==== Stored rows

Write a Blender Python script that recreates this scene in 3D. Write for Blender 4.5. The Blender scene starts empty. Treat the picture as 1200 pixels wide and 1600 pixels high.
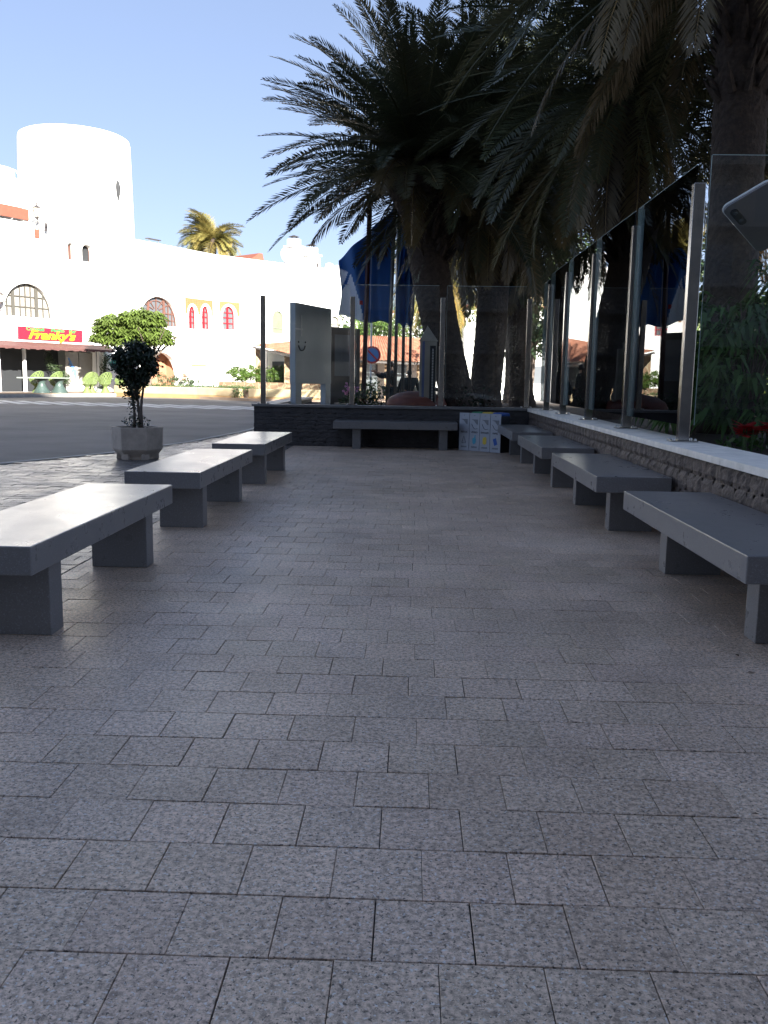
import bpy, bmesh, math, random
from mathutils import Vector, Matrix
R_ = math.radians
rnd = random.Random(7)
scn = bpy.context.scene
col = scn.collection

# ------------------------------------------------------------------ materials
def nt(name):
    m = bpy.data.materials.new(name); m.use_nodes = True
    n = m.node_tree; b = n.nodes['Principled BSDF']
    return m, n, b
def mat(name, c, rough=.6, metal=0., var=0., vscale=3., bump=0., bscale=40., spec=.5, c2=None, detail=4, sheen=0):
    m, n, b = nt(name)
    b.inputs['Base Color'].default_value = (*c, 1)
    b.inputs['Roughness'].default_value = rough
    b.inputs['Metallic'].default_value = metal
    b.inputs['Specular IOR Level'].default_value = spec
    tc = n.nodes.new('ShaderNodeTexCoord')
    if var > 0 or c2:
        no = n.nodes.new('ShaderNodeTexNoise'); no.inputs['Scale'].default_value = vscale
        no.inputs['Detail'].default_value = detail; no.inputs['Roughness'].default_value = .65
        n.links.new(tc.outputs['Object'], no.inputs['Vector'])
        cr = n.nodes.new('ShaderNodeValToRGB')
        cr.color_ramp.elements[0].position = .32; cr.color_ramp.elements[1].position = .68
        a = c2 or tuple(x*(1-var) for x in c); d = c if c2 else tuple(min(1, x*(1+var)) for x in c)
        cr.color_ramp.elements[0].color = (*a, 1); cr.color_ramp.elements[1].color = (*d, 1)
        n.links.new(no.outputs['Fac'], cr.inputs['Fac'])
        n.links.new(cr.outputs['Color'], b.inputs['Base Color'])
    if bump > 0:
        n2 = n.nodes.new('ShaderNodeTexNoise'); n2.inputs['Scale'].default_value = bscale
        n2.inputs['Detail'].default_value = 5
        n.links.new(tc.outputs['Object'], n2.inputs['Vector'])
        bp = n.nodes.new('ShaderNodeBump'); bp.inputs['Strength'].default_value = bump
        bp.inputs['Distance'].default_value = .02
        n.links.new(n2.outputs['Fac'], bp.inputs['Height']); n.links.new(bp.outputs['Normal'], b.inputs['Normal'])
    return m
def mix(n, fac, a, b, typ='MIX'):
    x = n.nodes.new('ShaderNodeMix'); x.data_type = 'RGBA'; x.blend_type = typ
    for s, v in ((x.inputs[0], fac), (x.inputs[6], a), (x.inputs[7], b)):
        if hasattr(v, 'is_linked'): n.links.new(v, s)
        elif isinstance(v, tuple): s.default_value = (*v, 1)
        else: s.default_value = v
    return x.outputs[2]
def ramp(n, src, p0, p1, a=(0,0,0), b=(1,1,1)):
    cr = n.nodes.new('ShaderNodeValToRGB')
    cr.color_ramp.elements[0].position = p0; cr.color_ramp.elements[1].position = p1
    cr.color_ramp.elements[0].color = (*a, 1); cr.color_ramp.elements[1].color = (*b, 1)
    n.links.new(src, cr.inputs['Fac']); return cr.outputs['Color']
def noise(n, vec, scale, detail=3, rough=.6):
    no = n.nodes.new('ShaderNodeTexNoise'); no.inputs['Scale'].default_value = scale
    no.inputs['Detail'].default_value = detail; no.inputs['Roughness'].default_value = rough
    n.links.new(vec, no.inputs['Vector']); return no.outputs['Fac']
def granite(name, base, rough, attr=True, fleck=1.0):
    m, n, b = nt(name)
    tc = n.nodes.new('ShaderNodeTexCoord'); v = tc.outputs['Object']
    c = mix(n, ramp(n, noise(n, v, 52, 4, .8), .38, .60), tuple(x*.48 for x in base), tuple(x*1.28 for x in base))
    c = mix(n, ramp(n, noise(n, v, 95, 2, .5), .60, .67), c, (.72, .68, .64))
    c = mix(n, ramp(n, noise(n, v, 92, 3, .6), .58, .635), c, tuple(x*.18 for x in base))
    st = ramp(n, noise(n, v, .8, 6, .7), .32, .68, (.66, .64, .61), (1.06, 1.05, 1.05))
    c = mix(n, 1.0, c, st, 'MULTIPLY')
    c = mix(n, 1.0, c, ramp(n, noise(n, v, 6, 5, .75), .60, .74, (1, 1, 1), (.72, .70, .68)), 'MULTIPLY')
    vo = n.nodes.new('ShaderNodeTexVoronoi'); vo.inputs['Scale'].default_value = 1.9; vo.inputs['Randomness'].default_value = 1
    n.links.new(v, vo.inputs['Vector'])
    c = mix(n, ramp(n, vo.outputs['Distance'], .018, .034, (.8, .8, .8), (0, 0, 0)), c, tuple(x*.3 for x in base))
    if attr:
        a = n.nodes.new('ShaderNodeAttribute'); a.attribute_name = 'tint'
        c = mix(n, 1.0, c, a.outputs['Color'], 'MULTIPLY')
    n.links.new(c, b.inputs['Base Color'])
    rr = ramp(n, noise(n, v, 2.2, 5, .6), .3, .7, (rough-.1,)*3, (rough+.12,)*3)
    n.links.new(rr, b.inputs['Roughness'])
    bp = n.nodes.new('ShaderNodeBump'); bp.inputs['Strength'].default_value = .35*fleck; bp.inputs['Distance'].default_value = .004
    n.links.new(noise(n, v, 110, 4, .7), bp.inputs['Height']); n.links.new(bp.outputs['Normal'], b.inputs['Normal'])
    return m
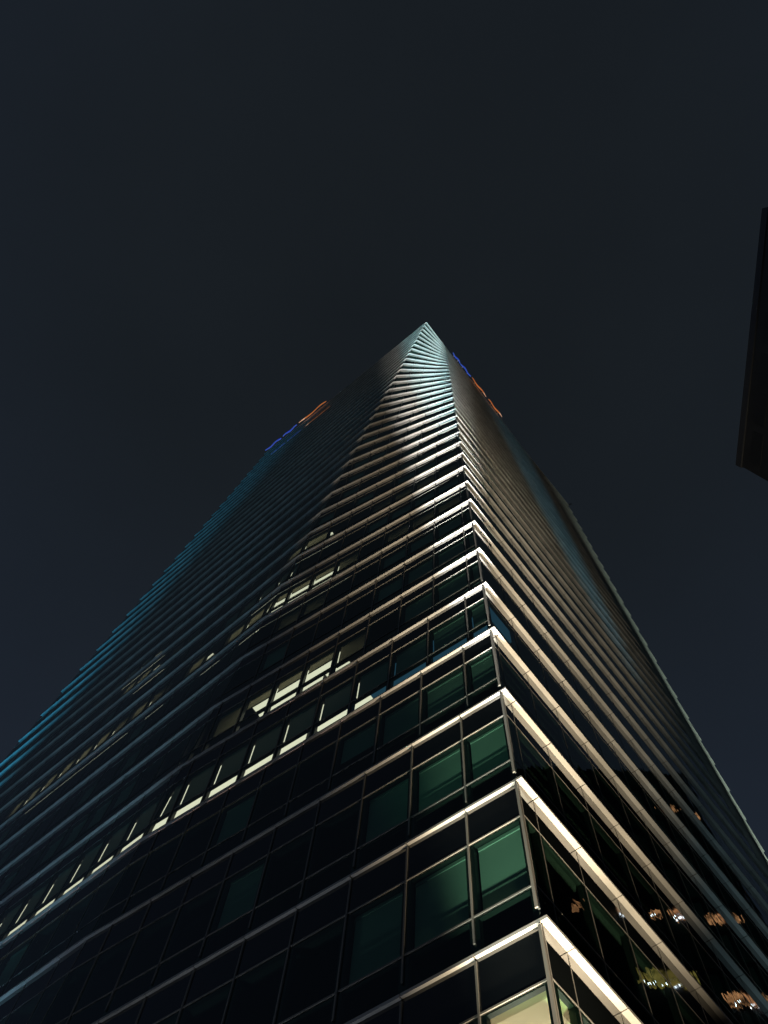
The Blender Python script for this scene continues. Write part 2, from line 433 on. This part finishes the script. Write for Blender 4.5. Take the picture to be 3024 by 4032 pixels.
# ------------------------------------------------------------------ roof-edge signs: lit channel letters in blue and orange
M_SBLUE = emission("blue neon", (.02, .05, .9), .28); M_SBLUE2 = emission("pale blue neon", (.10, .22, 1.0), .5)
M_SOR = emission("orange neon", (1.0, .30, .08), .42); M_SORW = emission("pale orange neon", (1.0, .55, .34), .75); M_SWH = emission("white lamp", (.8, .85, .85), .8)
M_SIDE = principled("letter return", (.03, .05, .16), .4); M_SIDEO = principled("orange letter return", (.25, .07, .02), .4)
def sign(name, label, base, d, outd, z, glyphs):
    root = tag(empty(name, (base.x, base.y, z)), label, "sign", "lit signs on the tower's roof edge")
    for kind, t0, t1, zb, ht in glyphs:
        side = M_SIDE if kind == 'blue' else M_SIDEO
        mb = MB(); N = 14
        for j in range(N):                                   # a swelling stroke: thin ends, wavy foot, thick middle
            def sec(i):
                u = i / N; t = lerp(t0, t1, u); e_ = math.sin(math.pi * u) ** .6 if 0 < u < 1 else .05
                o_ = .42 + (.08 * math.sin(u * 9 + t0))
                lo = zb + .25 * math.sin(u * 7 + t0); hi = lo + ht * (.25 + .75 * e_)
                th = .05 + .10 * e_
                x = d * t
                a = x + outd * (o_ + th * .5); b = x + outd * (o_ - th * .5)
                return [Vector((a.x, a.y, lo)), Vector((b.x, b.y, lo)), Vector((b.x, b.y, hi)), Vector((a.x, a.y, hi))]
            A, B = sec(j), sec(j + 1)
            em = M_SBLUE if kind == 'blue' else (M_SORW if j > N - 4 else M_SOR)
            mb.face([A[0], B[0], B[3], A[3]], em)
            if kind == 'blue':                               # a pale neon tube along the foot of the letter
                for q0, q1 in ((A[0], B[0]), (A[1], B[1])):
                    dz = Vector((0, 0, -.07)); w3 = Vector((*(outd * .035), 0))
                    mb.face([q0 + dz - w3, q1 + dz - w3, q1 + dz + w3, q0 + dz + w3], M_SBLUE2); mb.face([A[1], A[2], B[2], B[1]], side)
            mb.face([A[0], A[1], B[1], B[0]], em); mb.face([A[3], B[3], B[2], A[2]], side)
            if j == 0: mb.face(A, side)
            if j == N - 1: mb.face(B, side)
        o = mb.build("letter", root)
        o["label"] = "blue lit letter" if kind == 'blue' else "orange lit letter"
        br = MB()
        for t in (lerp(t0, t1, .25), lerp(t0, t1, .75)):
            x = d * t; y = x + outd * .4; s2 = d * .06
            br.hexa([Vector((*(x - s2), zb + .3)), Vector((*(x + s2), zb + .3)), Vector((*(y + s2), zb + .3)), Vector((*(y - s2), zb + .3))],
                    [Vector((*(x - s2), zb + .42)), Vector((*(x + s2), zb + .42)), Vector((*(y + s2), zb + .42)), Vector((*(y - s2), zb + .42))], M_FIN)
        br.build("bracket", o)
    return root
Pt = Pn(TOP); ldt = Ld(TOP); outL = V2(-ldt.y, ldt.x); outL = outL if outL.dot(Pt - V2(8, 22)) > 0 else -outL
sign("roof_sign", "blue and orange lit sign on the left edge of the tower top", Pt, ldt, outL, zl(TOP) - 2.0,
     [('orange', 24.4, 31.4, 0, 2.6), ('blue', 32.0, 35.7, 0, 2.4), ('blue', 36.1, 40.2, 0, 2.4)])
Ct = Cn(TOP); outR = V2(RD.y, -RD.x)
sign("roof_sign", "blue and orange lit sign on the right edge of the tower top", Ct, RD, outR, zl(TOP) - 2.0,
     [('blue', 1.6, 4.0, 0, 2.4), ('blue', 4.1, 7.2, 0, 2.4), ('orange', 7.6, 12.2, 0, 2.2), ('orange', 12.8, 17.2, 0, 2.2)])

# ------------------------------------------------------------------ dark neighbour whose roof corner enters the frame on the right
M_DARK = principled("unlit dark cladding", (.012, .012, .011), .6); M_CONC = principled("unlit concrete", (.17, .168, .16), .8, noise=.15, nscale=.3); M_DARK2 = principled("unlit parapet", (.22, .22, .23), .8)
M_DGL = principled("unlit window glass", (.13, .13, .125), .6)
hz = 70.0
A = V2(.431, .129) * hz; B = V2(.359, -.173) * hz
nb = tag(empty("neighbour_building", (A.x, A.y, 0)), "black unlit building whose flat roof edge enters at the right of the frame", "building")
dab = (B - A); Lab = dab.length; dab.normalize(); back = V2(-dab.y, dab.x); back = back if back.x > 0 else -back
def nbp(s, b, z): q = dab * s + back * b; return Vector((q.x, q.y, z))
def nbox(mb, s0, s1, b0, b1, z0, z1, mat):
    mb.hexa([nbp(s0, b0, z0), nbp(s1, b0, z0), nbp(s1, b1, z0), nbp(s0, b1, z0)], [nbp(s0, b0, z1), nbp(s1, b0, z1), nbp(s1, b1, z1), nbp(s0, b1, z1)], mat)
ztop = hz + EYE
mb = MB(); nbox(mb, .1, Lab - .1, .12, 26, 0, ztop - 1.2, M_CONC); mb.build("wall", nb)
mb = MB(); nbox(mb, 0, Lab, 0, 26.2, ztop - 1.2, ztop, M_DARK2); mb.build("parapet", nb)
for j in range(17):
    z = ztop - 5 - j * 4
    if z < 3: break
    mb = MB()
    for i in range(7): nbox(mb, 1.0 + i * 3.3, 3.6 + i * 3.3, .06, .12, z, z + 2.2, M_DGL)
    mb.build("window", nb)

# ------------------------------------------------------------------ office block down the street, seen mirrored in the tower's right face
ob = tag(empty("office_block", (72, 31, 0)), "dark office block with a few orange lit rooms, mirrored in the right face's glass", "building")
mb = MB(); mb.box(0, 26, -19, 21, 0, 116 + EYE, M_DARK); mb.build("wall", ob)
def room_glow(name, c0, c1, s):
    m, t, o = new_mat(name); em = t.nodes.new("ShaderNodeEmission"); tcn = t.nodes.new("ShaderNodeTexCoord")
    n = t.nodes.new("ShaderNodeTexNoise"); n.inputs["Scale"].default_value = 1.1; n.inputs["Detail"].default_value = 3
    r = t.nodes.new("ShaderNodeValToRGB"); r.color_ramp.elements[0].position = .38; r.color_ramp.elements[1].position = .64
    r.color_ramp.elements[0].color = (*c0, 1); r.color_ramp.elements[1].color = (*c1, 1)
    t.links.new(tcn.outputs["Object"], n.inputs[0]); t.links.new(n.outputs[0], r.inputs[0]); t.links.new(r.outputs[0], em.inputs[0])
    em.inputs[1].default_value = s; t.links.new(em.outputs[0], o.inputs[0]); return m
M_W1 = room_glow("orange lit room", (.06, .03, .015), (1.0, .46, .20), .95); M_W2 = room_glow("olive lit room", (.10, .09, .02), (.42, .33, .08), 1.0); M_W3 = room_glow("pale lit room", (.3, .16, .08), (1.0, .66, .42), .9)
M_LAMP = emission("room lamps", (.75, .9, 1.0), 9.0)
for y0, y1, z0, z1, mt, nl in ((2.3, 9.6, 73, 75.4, M_W2, 5), (12.0, 19.4, 71, 72.8, M_W1, 5), (-3.2, -1.6, 84, 86, M_W1, 0), (2.2, 4.0, 83.5, 85.2, M_W3, 2),
                               (6.8, 8.4, 83.6, 85, M_W1, 1), (9.2, 12.2, 83.4, 85.2, M_W1, 4), (13.8, 18.4, 83, 84.6, M_W1, 0), (14.0, 16.6, 105, 107, M_W1, 0), (19.0, 20.2, 104, 105.6, M_W1, 0)):
    mb = MB(); n_ = max(1, int((y1 - y0) / 1.6)); st_ = (y1 - y0) / n_
    for i in range(n_): mb.box(-.06, 0, y0 + i * st_ + .15, y0 + (i + 1) * st_ - .15, z0 + EYE + random.uniform(0, .5), z1 + EYE, mt)
    wv = mb.build("window", ob)
    if nl:
        mb = MB()
        for i in range(nl):
            y = lerp(y0 + .4, y1 - .4, (i + .5) / nl) + random.uniform(-.35, .35); zz = z0 + EYE + random.uniform(.1, .7)
            mb.box(-.25, -.08, y - .11, y + .11, zz, zz + .2, M_LAMP)
        mb.build("ceiling_lamps", wv)

# ------------------------------------------------------------------ ground
g = MB(); S = 900
g.face([(-S, -S, 0), (S, -S, 0), (S, S, 0), (-S, S, 0)], principled("stone paving", (.10, .10, .10), .7, noise=.15, nscale=.5))
tag(g.build("pavement"), kind="structure")
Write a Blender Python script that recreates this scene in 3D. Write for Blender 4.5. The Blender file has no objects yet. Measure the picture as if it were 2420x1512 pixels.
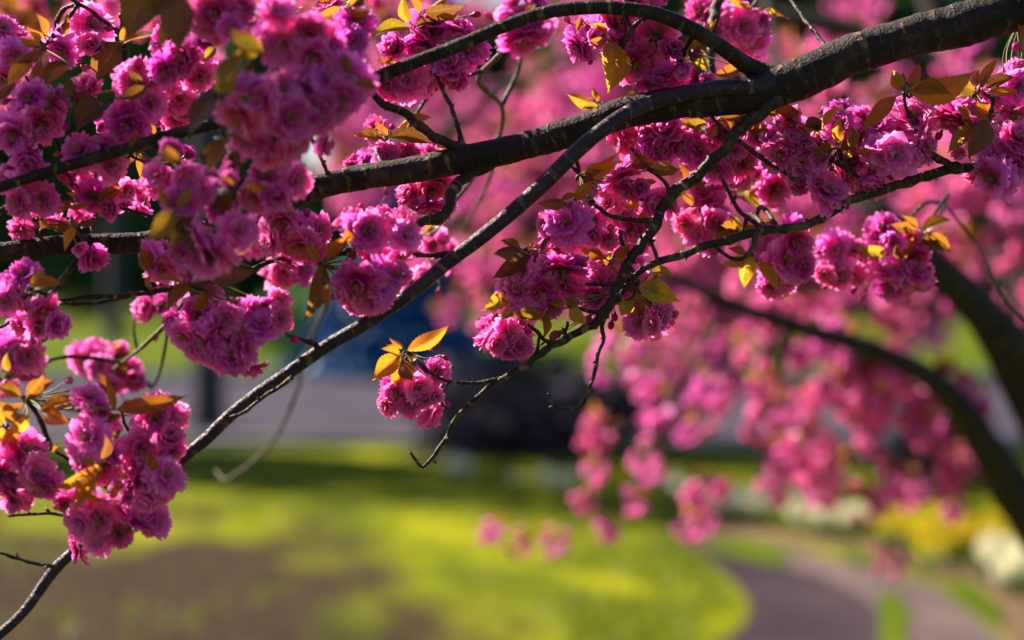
import bpy, math, random
import numpy as np
from mathutils import Vector, Matrix, noise as mnoise

random.seed(7)
rng = np.random.default_rng(11)
R = math.radians
sc = bpy.context.scene
COL = sc.collection

# ------------------------------------------------------------------ camera, sky, sun, exposure
FPX = 85.0 / 36.0 * 2420.0            # focal length in photo units (photo taken as 2420 wide)
HORIZON = 650.0
PITCH = math.atan((756 - HORIZON) / FPX)
CAM = np.array([0.0, 0.0, 1.6])
FOCUS = 2.99
SUN_AZ = R(57)                        # to the left of the view direction
SUN_EL = R(38)

cd = bpy.data.cameras.new('camera')
cam = bpy.data.objects.new('camera', cd)
COL.objects.link(cam)
cam.location = CAM
cam.rotation_euler = (math.pi / 2 - PITCH, 0, 0)
cd.lens = 85; cd.sensor_width = 36
cd.clip_start = 0.05; cd.clip_end = 3000
cd.dof.use_dof = True
cd.dof.focus_distance = FOCUS
cd.dof.aperture_fstop = 2.2
sc.camera = cam

world = bpy.data.worlds.new('World'); sc.world = world
world.use_nodes = True
wn = world.node_tree.nodes; wl = world.node_tree.links
bg = wn['Background']; bg.inputs[1].default_value = 0.05
sky = wn.new('ShaderNodeTexSky'); sky.sky_type = 'NISHITA'; sky.sun_disc = False
sky.sun_elevation = SUN_EL; sky.sun_rotation = -SUN_AZ
sky.air_density = 1.0; sky.dust_density = 0.6; sky.ozone_density = 4.0
wl.new(sky.outputs[0], bg.inputs[0])

to_sun = Vector((-math.sin(SUN_AZ) * math.cos(SUN_EL), math.cos(SUN_AZ) * math.cos(SUN_EL), math.sin(SUN_EL)))
sd = bpy.data.lights.new('sun', 'SUN'); sd.energy = 5.0; sd.angle = R(0.6); sd.color = (1.0, 0.90, 0.74)
sun = bpy.data.objects.new('sun', sd); COL.objects.link(sun)
sun.rotation_euler = to_sun.to_track_quat('Z', 'Y').to_euler()
sun.location = (-8, 6, 8)

vs = sc.view_settings
vs.view_transform = 'Standard'; vs.look = 'None'; vs.gamma = 1.0; vs.exposure = 1.85; vs.use_curve_mapping = False
sc.cycles.max_bounces = 10; sc.cycles.diffuse_bounces = 5; sc.cycles.transmission_bounces = 6
sc.cycles.use_denoising = True
sc.cycles.caustics_reflective = False; sc.cycles.caustics_refractive = False
sc.cycles.sample_clamp_indirect = 6

# ------------------------------------------------------------------ helpers
FWD = np.array([0, math.cos(PITCH), -math.sin(PITCH)]); UP = np.array([0, math.sin(PITCH), math.cos(PITCH)]); RT = np.array([1.0, 0, 0])
def P(x, y, d):
    """a photo point at depth d metres -> world"""
    return CAM + d * (FWD + RT * (x - 1210) / FPX + UP * (756 - y) / FPX)
def G(x, y, z=0.0):
    """a photo point on the ground"""
    v = FWD + RT * (x - 1210) / FPX + UP * (756 - y) / FPX
    return CAM + v * ((z - CAM[2]) / v[2])

def link(o, parent=None):
    COL.objects.link(o)
    if parent is not None: o.parent = parent
    return o
def tag(o, label=None, cat=None, group=None, kind=None):
    if label: o['label'] = label
    if cat: o['category'] = cat
    if group: o['group'] = group
    if kind: o['kind'] = kind
    return o
def empty(name, loc=(0, 0, 0)):
    o = bpy.data.objects.new(name, None); o.location = loc; o.empty_display_size = 0.1
    return link(o)

class MB:
    """collects verts and faces for one mesh"""
    def __init__(s): s.v = []; s.f = []; s.m = []; s.uv = []; s.a = []; s.n = 0
    def add(s, v, f, mat=0, uv=None, a=None):
        v = np.asarray(v, float); n = len(v)
        s.v.append(v); s.f.append([tuple(i + s.n for i in q) for q in f]); s.m += [mat] * len(f)
        s.uv.append(np.zeros((n, 2)) if uv is None else np.asarray(uv, float))
        s.a.append(np.zeros(n) if a is None else np.broadcast_to(np.asarray(a, float), (n,)))
        s.n += n
    def mesh(s, name, mats, smooth=True):
        me = bpy.data.meshes.new(name)
        v = np.concatenate(s.v); f = [q for b in s.f for q in b]
        me.from_pydata(v.tolist(), [], f)
        for m in mats: me.materials.append(m)
        me.polygons.foreach_set('material_index', s.m)
        me.polygons.foreach_set('use_smooth', [smooth] * len(f))
        at = me.attributes.new('pt', 'FLOAT', 'POINT'); at.data.foreach_set('value', np.concatenate(s.a))
        uv = np.concatenate(s.uv)
        ul = me.uv_layers.new(name='UVMap')
        li = np.zeros(len(me.loops), dtype=np.int32); me.loops.foreach_get('vertex_index', li)
        ul.data.foreach_set('uv', uv[li].ravel())
        me.update()
        return me
    def obj(s, name, mats, parent=None, smooth=True):
        return link(bpy.data.objects.new(name, s.mesh(name, mats, smooth)), parent)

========

- _Aim of the task_
Using the entries above, tally how many lines have the word "recreates" in them; write the number and nothing more.

- _Written reply_
2